Amazonia: a legacy of disturbance?

Bush, Mark1, Silman, Miles2, 1 Florida Institute of Technology, Melbourne, Florida2 Wake Forest University, Winston Salem, North Carolina

ABSTRACT- The indigenous human population of Amazonia at the time of European Conquest was probably between 1 and 5 million. Recently it has been suggested that the influence of those peoples was so profound that pre-Columbian Amazonia has been likened to a Parkland. Several well-documented archaeological sites along the main Amazon channel and its tributaries demonstrate long-term occupation, substantial populations, and the ability to transform landscapes using fire and agriculture. What is not known is whether the ecological disturbance evident at these sites can be extrapolated basin-wide. The extent to which Amazonia is effectively a regrowth forest within one or two tree generations of profound and widespread disturbance could have a significant impact on the formulation of conservation policy and practice. The Parkland concept needs to be tested empirically. We present paleoecological reconstructions from three Amazonian lake districts in southern Peru (5 lakes), Ecuador (3 lakes), and Brazil (3 lakes).
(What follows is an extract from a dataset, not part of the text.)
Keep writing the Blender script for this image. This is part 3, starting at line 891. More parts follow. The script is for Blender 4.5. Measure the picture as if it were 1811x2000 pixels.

Each of these lake districts lies at least 15 km from a major river and comprises a group of closed basin (or nearly so) lakes. Sediment cores were raised from all lakes, radiocarbon dated, and analyzed for their fossil pollen and charcoal content. In each district at least two of the lakes had formed by 7800 cal. yr BP and at least one of the lakes showed a long (>7000 year) history of occupation. Human presence and landuse was inferred from the presence of elevated amounts of charcoal, and the pollen of weedy species and crops. The influence of human activity was uneven but declined with distance from the inferred center of occupation. We suggest that assertions of landuse based on known high-density occupation sites are unwise and potentially misleading, especially for interfluvial habitats.